## To be done:
Return the lines exactly as they stand, from the first of the material through the line containing "cracks', 'soil', kind='structure')".

## Dataset section:
--- Start ---

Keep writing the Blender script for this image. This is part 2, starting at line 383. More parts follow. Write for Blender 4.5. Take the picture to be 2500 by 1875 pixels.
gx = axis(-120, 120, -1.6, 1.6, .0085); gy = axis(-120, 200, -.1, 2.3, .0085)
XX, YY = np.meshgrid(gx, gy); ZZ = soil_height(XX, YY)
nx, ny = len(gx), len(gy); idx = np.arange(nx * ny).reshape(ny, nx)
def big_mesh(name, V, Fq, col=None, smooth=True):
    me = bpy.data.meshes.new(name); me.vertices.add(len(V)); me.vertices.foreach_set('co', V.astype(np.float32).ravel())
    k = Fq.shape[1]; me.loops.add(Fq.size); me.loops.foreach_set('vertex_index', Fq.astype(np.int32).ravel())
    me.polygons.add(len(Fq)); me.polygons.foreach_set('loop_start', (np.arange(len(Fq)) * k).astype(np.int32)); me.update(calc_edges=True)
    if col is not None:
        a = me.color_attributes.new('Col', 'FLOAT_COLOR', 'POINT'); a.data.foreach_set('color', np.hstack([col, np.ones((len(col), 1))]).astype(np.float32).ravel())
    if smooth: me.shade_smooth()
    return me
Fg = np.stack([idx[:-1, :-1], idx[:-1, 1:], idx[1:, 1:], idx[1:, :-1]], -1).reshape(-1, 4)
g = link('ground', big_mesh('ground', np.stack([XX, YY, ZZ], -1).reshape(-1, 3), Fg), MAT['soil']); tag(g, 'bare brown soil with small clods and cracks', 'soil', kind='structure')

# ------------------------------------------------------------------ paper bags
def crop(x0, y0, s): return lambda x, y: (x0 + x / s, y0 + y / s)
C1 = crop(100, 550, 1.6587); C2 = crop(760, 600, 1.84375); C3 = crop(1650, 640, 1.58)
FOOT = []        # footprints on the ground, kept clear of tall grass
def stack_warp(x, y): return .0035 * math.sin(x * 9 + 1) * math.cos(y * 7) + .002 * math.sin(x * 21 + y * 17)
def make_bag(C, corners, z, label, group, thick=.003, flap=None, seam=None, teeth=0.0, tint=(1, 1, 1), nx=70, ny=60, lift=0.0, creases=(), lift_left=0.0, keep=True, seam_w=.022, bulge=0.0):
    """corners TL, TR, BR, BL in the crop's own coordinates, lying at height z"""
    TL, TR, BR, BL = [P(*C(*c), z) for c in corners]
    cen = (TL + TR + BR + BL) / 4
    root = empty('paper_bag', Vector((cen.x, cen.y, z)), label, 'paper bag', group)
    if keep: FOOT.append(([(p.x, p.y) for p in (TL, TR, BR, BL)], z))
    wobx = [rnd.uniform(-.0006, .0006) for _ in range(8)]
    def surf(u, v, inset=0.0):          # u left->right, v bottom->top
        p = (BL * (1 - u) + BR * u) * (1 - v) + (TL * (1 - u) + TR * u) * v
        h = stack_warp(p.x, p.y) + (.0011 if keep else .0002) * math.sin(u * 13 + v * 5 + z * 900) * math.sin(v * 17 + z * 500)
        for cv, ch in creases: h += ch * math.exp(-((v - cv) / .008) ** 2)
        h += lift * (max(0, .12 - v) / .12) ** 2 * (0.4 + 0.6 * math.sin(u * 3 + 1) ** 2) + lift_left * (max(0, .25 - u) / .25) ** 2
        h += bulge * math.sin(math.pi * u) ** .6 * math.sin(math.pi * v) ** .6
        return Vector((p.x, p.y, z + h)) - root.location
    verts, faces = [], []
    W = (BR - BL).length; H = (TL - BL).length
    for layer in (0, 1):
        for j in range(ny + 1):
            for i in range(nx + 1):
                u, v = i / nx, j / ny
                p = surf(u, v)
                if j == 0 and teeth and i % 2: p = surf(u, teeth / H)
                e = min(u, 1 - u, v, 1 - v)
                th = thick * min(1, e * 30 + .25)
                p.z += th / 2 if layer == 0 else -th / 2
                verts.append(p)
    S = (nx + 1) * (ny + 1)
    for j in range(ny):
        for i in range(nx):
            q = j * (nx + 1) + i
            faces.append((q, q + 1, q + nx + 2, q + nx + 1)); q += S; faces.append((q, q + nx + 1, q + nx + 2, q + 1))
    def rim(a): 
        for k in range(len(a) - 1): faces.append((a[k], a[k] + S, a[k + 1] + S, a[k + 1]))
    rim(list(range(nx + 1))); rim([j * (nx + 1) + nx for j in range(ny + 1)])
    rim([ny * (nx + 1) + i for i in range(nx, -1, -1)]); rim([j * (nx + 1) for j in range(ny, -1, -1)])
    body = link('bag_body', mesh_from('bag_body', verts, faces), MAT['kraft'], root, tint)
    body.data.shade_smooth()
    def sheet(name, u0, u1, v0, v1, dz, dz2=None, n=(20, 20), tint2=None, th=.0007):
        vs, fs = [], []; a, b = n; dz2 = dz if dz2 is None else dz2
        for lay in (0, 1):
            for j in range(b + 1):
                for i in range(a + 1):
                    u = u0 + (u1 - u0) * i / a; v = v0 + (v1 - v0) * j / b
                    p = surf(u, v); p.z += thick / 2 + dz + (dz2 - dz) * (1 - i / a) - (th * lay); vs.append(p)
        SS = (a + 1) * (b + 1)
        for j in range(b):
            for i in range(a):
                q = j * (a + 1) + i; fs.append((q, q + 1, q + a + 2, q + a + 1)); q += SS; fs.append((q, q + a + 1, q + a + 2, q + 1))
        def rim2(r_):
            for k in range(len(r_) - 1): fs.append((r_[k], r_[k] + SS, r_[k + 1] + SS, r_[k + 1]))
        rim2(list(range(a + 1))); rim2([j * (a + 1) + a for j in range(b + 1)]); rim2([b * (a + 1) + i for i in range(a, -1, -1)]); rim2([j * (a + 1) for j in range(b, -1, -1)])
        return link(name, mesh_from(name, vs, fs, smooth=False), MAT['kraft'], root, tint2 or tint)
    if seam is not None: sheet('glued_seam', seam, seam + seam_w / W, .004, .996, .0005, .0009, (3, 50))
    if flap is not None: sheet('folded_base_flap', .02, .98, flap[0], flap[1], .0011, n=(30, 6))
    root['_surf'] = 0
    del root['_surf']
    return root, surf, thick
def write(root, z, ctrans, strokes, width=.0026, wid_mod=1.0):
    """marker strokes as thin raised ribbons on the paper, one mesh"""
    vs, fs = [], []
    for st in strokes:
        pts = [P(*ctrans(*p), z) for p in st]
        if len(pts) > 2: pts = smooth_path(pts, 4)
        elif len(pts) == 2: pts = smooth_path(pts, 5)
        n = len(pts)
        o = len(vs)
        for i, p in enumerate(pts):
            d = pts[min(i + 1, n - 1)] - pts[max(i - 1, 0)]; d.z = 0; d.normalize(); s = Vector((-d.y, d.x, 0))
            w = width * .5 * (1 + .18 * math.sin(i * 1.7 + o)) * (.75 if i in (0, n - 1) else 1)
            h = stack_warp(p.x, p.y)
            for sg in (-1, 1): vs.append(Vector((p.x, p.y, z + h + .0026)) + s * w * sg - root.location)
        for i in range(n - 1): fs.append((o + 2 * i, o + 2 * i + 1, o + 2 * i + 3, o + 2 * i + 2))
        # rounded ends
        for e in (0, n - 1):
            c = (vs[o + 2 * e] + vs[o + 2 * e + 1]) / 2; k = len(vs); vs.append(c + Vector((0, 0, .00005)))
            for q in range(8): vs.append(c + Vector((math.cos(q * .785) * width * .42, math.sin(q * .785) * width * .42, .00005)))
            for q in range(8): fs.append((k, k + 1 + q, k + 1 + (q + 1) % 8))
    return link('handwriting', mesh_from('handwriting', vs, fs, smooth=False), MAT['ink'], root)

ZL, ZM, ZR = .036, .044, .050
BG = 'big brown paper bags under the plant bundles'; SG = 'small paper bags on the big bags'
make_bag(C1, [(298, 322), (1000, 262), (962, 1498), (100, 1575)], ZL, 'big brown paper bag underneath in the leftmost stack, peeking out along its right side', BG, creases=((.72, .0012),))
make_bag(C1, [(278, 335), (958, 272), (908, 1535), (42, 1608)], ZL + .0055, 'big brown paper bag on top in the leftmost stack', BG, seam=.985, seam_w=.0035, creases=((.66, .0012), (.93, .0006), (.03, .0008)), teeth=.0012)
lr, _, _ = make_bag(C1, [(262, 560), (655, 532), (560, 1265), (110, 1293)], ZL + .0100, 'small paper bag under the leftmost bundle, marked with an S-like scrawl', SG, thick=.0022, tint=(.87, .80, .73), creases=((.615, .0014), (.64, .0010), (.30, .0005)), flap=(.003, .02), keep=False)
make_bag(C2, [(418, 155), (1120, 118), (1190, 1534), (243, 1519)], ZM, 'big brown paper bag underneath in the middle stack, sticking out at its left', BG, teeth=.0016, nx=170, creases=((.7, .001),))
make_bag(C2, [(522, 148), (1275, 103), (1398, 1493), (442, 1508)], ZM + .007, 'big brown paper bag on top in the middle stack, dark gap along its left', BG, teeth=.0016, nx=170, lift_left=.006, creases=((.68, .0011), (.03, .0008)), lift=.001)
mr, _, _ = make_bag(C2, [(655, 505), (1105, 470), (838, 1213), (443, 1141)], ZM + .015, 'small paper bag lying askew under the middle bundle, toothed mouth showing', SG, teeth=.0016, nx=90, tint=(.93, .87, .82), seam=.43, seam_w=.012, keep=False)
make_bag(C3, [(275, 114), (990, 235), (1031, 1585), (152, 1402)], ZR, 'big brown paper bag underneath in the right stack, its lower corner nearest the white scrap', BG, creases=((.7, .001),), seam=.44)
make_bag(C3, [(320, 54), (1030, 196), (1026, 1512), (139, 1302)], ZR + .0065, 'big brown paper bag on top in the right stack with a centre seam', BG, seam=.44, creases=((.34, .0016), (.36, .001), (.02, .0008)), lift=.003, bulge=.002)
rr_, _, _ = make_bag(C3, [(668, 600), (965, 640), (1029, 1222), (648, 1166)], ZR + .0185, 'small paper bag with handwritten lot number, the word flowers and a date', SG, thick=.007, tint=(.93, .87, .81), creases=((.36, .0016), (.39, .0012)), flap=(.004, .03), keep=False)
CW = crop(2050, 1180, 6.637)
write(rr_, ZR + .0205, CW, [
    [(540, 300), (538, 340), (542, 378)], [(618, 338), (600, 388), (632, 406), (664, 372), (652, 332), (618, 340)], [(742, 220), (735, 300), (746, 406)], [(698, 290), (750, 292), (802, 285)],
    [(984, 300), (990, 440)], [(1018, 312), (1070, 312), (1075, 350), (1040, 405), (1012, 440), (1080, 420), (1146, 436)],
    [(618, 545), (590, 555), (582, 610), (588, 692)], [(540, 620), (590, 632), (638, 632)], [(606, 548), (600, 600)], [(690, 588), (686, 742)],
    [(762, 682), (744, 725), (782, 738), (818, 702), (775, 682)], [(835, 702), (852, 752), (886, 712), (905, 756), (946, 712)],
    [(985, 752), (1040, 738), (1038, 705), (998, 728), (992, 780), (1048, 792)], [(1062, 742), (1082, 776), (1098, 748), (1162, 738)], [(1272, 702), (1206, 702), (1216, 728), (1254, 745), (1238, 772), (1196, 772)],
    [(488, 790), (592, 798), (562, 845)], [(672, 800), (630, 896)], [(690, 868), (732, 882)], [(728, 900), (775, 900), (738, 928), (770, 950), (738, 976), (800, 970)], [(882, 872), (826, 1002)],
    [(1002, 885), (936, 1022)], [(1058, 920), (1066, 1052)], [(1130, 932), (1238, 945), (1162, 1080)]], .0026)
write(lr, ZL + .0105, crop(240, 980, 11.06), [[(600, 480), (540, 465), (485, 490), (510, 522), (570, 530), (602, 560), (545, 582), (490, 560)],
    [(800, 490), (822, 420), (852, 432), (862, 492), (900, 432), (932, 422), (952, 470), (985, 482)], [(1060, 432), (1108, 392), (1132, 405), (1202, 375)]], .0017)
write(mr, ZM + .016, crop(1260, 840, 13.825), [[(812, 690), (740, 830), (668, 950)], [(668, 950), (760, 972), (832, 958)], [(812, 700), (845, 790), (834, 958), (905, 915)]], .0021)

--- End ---

## Solution to this problem:
Keep writing the Blender script for this image. This is part 2, starting at line 383. More parts follow. Write for Blender 4.5. Take the picture to be 2500 by 1875 pixels.
gx = axis(-120, 120, -1.6, 1.6, .0085); gy = axis(-120, 200, -.1, 2.3, .0085)
XX, YY = np.meshgrid(gx, gy); ZZ = soil_height(XX, YY)
nx, ny = len(gx), len(gy); idx = np.arange(nx * ny).reshape(ny, nx)
def big_mesh(name, V, Fq, col=None, smooth=True):
    me = bpy.data.meshes.new(name); me.vertices.add(len(V)); me.vertices.foreach_set('co', V.astype(np.float32).ravel())
    k = Fq.shape[1]; me.loops.add(Fq.size); me.loops.foreach_set('vertex_index', Fq.astype(np.int32).ravel())
    me.polygons.add(len(Fq)); me.polygons.foreach_set('loop_start', (np.arange(len(Fq)) * k).astype(np.int32)); me.update(calc_edges=True)
    if col is not None:
        a = me.color_attributes.new('Col', 'FLOAT_COLOR', 'POINT'); a.data.foreach_set('color', np.hstack([col, np.ones((len(col), 1))]).astype(np.float32).ravel())
    if smooth: me.shade_smooth()
    return me
Fg = np.stack([idx[:-1, :-1], idx[:-1, 1:], idx[1:, 1:], idx[1:, :-1]], -1).reshape(-1, 4)
g = link('ground', big_mesh('ground', np.stack([XX, YY, ZZ], -1).reshape(-1, 3), Fg), MAT['soil']); tag(g, 'bare brown soil with small clods and cracks', 'soil', kind='structure')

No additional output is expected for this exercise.